Thesis Proposal
"Error-tolerant Cryptography"
Feng-Hao Liu
Thursday, October 11, 2012, at 2:30 P.M.
Room 506, (CIT 5th Floor)
In cryptography, our goal is to design protocols that withstand malicious behavior of an adversary. Traditionally, the focus was on a setting where honest users followed their protocol exactly, without fault. But what if an adversary can induce faults, for example a physical attack that changes the state of a user's computation, forcing a user to accept when he should be rejecting; or tries to use a modified secret key? Can any security guarantees still be given when such errors occur? My PhD work studies the implications of various types of errors and develops techniques that protect against them.
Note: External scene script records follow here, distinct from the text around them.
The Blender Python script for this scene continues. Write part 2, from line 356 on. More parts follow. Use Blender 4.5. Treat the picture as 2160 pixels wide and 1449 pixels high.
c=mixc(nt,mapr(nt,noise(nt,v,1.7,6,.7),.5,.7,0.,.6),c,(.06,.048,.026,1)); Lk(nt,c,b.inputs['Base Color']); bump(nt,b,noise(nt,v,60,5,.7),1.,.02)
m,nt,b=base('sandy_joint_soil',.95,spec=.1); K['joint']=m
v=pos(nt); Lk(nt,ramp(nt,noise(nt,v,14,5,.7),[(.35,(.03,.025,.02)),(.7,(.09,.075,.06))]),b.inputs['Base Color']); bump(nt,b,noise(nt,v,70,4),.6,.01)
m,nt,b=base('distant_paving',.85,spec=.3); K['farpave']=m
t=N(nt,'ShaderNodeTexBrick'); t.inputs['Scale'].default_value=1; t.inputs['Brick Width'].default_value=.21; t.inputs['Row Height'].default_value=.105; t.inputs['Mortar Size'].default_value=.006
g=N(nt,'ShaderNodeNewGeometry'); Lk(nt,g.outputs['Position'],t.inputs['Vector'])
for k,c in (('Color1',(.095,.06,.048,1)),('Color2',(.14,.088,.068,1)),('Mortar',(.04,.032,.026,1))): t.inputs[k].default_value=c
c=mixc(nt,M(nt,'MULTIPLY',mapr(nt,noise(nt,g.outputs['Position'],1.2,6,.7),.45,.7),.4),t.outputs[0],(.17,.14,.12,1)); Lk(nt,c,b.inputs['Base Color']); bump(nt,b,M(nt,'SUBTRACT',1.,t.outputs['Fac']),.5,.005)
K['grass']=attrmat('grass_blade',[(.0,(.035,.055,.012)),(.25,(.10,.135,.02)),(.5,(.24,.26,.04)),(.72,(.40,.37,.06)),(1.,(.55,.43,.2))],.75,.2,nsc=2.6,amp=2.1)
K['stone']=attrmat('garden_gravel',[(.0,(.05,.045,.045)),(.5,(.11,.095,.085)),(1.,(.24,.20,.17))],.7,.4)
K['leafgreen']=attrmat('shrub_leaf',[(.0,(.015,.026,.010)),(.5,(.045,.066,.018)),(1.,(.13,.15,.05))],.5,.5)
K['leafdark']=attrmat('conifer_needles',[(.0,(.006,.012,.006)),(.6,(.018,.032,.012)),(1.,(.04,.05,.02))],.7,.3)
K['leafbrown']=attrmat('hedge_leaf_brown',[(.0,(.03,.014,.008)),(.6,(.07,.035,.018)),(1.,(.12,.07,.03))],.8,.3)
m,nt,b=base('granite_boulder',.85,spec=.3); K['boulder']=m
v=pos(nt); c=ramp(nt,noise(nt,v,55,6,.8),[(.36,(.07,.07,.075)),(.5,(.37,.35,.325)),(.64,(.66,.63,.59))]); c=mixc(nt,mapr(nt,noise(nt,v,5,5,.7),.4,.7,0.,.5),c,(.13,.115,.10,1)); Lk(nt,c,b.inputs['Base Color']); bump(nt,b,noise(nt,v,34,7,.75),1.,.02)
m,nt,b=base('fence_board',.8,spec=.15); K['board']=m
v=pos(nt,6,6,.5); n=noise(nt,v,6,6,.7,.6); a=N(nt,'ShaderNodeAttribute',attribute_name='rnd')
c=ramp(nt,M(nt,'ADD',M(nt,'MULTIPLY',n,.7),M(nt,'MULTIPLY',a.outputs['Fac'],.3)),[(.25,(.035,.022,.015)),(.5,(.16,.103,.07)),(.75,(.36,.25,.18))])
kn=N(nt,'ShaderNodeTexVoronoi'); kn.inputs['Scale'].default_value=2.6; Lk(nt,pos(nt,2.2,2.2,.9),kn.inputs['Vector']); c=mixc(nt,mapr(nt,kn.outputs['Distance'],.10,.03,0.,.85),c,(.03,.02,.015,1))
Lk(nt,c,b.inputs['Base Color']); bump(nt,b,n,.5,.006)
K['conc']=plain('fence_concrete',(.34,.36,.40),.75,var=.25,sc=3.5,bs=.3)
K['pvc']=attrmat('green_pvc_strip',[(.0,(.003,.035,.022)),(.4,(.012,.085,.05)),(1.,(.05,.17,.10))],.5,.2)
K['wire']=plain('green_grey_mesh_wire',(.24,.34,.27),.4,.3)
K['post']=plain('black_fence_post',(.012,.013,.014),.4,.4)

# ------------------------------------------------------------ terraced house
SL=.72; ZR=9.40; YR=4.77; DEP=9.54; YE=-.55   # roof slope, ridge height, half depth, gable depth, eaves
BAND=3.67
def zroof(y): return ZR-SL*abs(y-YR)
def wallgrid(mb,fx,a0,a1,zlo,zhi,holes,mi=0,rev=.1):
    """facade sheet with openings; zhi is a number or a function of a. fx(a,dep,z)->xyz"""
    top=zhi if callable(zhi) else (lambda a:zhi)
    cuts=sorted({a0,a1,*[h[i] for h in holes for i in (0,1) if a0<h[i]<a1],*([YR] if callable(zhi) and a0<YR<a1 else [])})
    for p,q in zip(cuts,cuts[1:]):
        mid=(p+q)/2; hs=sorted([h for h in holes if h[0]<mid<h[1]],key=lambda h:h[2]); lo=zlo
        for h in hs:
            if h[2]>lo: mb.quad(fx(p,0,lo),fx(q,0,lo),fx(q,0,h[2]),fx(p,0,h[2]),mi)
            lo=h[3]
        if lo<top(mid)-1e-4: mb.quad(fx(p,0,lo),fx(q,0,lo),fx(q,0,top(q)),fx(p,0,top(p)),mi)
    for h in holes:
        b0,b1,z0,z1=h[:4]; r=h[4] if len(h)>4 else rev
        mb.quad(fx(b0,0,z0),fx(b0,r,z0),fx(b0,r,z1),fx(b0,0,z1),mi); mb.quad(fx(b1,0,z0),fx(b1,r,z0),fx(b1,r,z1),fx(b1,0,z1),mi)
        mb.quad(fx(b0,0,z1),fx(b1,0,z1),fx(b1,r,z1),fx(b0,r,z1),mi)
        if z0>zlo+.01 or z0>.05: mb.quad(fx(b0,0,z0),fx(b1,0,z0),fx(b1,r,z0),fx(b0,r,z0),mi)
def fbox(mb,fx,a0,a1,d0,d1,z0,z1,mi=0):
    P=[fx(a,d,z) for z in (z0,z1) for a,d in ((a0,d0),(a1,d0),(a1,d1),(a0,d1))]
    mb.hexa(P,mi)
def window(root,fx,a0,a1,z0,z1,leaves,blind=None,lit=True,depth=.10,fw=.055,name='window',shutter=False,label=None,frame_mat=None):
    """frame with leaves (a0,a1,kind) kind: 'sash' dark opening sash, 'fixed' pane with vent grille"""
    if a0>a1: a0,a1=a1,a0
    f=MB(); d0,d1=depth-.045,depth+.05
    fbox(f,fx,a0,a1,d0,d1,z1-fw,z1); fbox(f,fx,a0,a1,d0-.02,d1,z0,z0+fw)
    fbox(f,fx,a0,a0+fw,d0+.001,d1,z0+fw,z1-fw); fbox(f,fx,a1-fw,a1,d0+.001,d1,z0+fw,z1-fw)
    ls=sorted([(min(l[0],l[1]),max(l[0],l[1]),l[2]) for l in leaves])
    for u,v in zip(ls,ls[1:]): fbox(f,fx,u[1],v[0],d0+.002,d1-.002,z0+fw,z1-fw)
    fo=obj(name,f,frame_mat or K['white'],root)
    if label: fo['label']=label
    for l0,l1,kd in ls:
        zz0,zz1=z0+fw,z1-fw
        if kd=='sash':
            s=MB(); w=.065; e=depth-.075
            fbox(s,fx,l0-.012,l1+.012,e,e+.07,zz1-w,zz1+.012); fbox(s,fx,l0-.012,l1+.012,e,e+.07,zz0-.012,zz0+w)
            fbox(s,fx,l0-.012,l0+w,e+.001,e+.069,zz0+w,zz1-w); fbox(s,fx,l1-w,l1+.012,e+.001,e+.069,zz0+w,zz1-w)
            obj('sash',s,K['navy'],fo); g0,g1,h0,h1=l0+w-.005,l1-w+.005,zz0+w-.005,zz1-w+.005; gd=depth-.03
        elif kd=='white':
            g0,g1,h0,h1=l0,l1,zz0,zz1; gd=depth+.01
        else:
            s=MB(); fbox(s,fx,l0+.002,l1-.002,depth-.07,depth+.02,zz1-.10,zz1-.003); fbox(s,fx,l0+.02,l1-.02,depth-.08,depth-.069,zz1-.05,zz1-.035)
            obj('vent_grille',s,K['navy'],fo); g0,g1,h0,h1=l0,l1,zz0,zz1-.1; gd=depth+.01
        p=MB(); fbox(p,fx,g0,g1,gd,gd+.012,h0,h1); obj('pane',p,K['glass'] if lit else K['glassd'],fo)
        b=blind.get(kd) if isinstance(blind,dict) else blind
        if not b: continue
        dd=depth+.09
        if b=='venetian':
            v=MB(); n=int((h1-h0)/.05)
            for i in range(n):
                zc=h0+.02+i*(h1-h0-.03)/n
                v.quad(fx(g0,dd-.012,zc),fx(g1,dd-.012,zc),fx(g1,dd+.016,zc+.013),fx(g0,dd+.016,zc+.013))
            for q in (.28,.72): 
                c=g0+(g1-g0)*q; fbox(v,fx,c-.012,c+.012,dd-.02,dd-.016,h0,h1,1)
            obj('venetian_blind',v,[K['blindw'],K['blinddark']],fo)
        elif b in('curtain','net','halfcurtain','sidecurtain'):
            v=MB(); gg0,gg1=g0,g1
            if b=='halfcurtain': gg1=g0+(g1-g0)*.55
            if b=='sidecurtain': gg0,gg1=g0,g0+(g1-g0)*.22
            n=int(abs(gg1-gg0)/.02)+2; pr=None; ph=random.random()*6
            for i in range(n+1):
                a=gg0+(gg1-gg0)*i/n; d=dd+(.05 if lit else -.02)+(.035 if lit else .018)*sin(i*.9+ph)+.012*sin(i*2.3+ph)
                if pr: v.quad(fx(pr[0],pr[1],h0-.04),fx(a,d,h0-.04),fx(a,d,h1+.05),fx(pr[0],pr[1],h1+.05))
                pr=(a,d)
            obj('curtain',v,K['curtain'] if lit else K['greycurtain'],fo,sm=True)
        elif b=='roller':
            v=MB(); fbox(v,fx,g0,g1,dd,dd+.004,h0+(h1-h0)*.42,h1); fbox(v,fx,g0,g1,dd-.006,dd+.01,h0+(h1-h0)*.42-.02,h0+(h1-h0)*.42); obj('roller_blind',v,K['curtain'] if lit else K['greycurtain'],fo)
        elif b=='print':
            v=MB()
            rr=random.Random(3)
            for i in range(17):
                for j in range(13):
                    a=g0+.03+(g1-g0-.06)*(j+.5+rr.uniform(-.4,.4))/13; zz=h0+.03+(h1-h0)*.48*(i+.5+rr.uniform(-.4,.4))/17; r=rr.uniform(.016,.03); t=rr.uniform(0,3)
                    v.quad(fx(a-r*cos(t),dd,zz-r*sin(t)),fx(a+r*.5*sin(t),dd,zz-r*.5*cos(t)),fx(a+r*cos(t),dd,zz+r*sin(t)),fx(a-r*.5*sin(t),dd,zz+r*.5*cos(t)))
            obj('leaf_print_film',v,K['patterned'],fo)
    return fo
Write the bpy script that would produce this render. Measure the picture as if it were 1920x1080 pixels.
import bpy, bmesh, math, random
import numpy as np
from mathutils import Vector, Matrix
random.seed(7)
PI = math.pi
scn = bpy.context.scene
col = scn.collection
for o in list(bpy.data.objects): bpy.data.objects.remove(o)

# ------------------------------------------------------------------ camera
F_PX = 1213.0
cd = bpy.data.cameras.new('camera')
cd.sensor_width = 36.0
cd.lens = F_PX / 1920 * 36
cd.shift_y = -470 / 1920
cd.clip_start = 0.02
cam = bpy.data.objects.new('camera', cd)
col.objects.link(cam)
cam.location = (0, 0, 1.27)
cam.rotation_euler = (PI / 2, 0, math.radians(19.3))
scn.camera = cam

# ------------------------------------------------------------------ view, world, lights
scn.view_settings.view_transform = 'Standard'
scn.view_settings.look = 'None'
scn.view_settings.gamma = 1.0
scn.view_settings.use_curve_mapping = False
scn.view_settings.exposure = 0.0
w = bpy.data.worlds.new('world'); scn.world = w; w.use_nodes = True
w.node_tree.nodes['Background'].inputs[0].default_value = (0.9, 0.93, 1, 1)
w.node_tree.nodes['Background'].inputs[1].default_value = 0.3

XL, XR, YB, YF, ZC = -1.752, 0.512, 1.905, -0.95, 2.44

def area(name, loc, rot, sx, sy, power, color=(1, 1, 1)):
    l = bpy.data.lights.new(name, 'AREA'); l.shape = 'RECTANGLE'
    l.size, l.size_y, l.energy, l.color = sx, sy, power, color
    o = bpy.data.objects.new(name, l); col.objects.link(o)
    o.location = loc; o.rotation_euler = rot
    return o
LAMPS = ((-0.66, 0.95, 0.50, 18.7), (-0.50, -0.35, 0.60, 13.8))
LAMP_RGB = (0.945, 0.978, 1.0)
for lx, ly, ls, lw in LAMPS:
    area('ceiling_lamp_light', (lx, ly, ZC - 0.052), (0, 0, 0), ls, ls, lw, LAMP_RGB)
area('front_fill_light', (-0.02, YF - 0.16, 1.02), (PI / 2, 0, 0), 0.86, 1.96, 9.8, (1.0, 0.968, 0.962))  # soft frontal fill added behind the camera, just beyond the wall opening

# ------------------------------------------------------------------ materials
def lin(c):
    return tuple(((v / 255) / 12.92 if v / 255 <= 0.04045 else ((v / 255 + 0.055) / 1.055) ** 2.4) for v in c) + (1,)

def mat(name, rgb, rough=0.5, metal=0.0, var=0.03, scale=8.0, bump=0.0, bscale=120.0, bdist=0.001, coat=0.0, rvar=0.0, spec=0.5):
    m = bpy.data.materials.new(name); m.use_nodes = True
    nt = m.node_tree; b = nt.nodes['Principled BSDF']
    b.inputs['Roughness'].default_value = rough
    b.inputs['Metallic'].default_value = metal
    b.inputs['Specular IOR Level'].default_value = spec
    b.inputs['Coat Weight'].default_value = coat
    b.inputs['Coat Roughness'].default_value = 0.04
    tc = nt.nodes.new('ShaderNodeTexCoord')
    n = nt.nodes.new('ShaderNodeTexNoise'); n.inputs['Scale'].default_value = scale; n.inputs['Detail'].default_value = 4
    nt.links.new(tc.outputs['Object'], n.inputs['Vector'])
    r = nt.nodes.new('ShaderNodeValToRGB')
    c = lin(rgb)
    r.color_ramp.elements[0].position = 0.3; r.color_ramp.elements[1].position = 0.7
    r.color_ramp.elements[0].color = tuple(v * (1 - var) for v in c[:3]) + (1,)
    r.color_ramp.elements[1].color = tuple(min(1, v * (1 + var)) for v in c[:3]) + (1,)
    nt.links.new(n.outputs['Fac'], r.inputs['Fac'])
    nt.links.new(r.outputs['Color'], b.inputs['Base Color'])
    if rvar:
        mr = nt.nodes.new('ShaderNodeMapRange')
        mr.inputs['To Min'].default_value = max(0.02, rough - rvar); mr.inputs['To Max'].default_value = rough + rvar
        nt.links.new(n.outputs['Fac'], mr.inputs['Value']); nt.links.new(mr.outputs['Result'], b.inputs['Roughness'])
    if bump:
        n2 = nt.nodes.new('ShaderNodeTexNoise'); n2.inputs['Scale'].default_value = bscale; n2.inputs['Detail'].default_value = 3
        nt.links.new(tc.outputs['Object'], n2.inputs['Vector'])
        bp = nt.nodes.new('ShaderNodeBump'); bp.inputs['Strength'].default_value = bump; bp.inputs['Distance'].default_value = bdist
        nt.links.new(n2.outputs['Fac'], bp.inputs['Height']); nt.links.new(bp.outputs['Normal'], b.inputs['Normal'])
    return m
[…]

I have delved into the following topics for different scenarios of errors: (1) cryptography with imperfect hardware, where the adversary can cause the cryptographic device to leak some secret information and tamper with the device's memory; (2) secure delegation protocols, where a user can delegate some computation to an untrusted server that causes errors.
To highlight some of my results:
(1) I gave a generic construction to secure *any* cryptographic functionality against continual memory tampering and leakage errors in the *split-state model*. My main tool is to construct a non-malleable code that is also leakage resilient in this model, which resolves one central open problem in the previous work (due to Dziembowski et al. -- ICS 10).
(2) I developed new delegation protocols that allow a user, who only stores a short certificate of his data (potentially very large), to delegate the computation on the data to the cloud, and then verify the outcome in time *sub-linear* in the data size.
In the talk, I will elaborate my work in these two lines, and some potential future directions.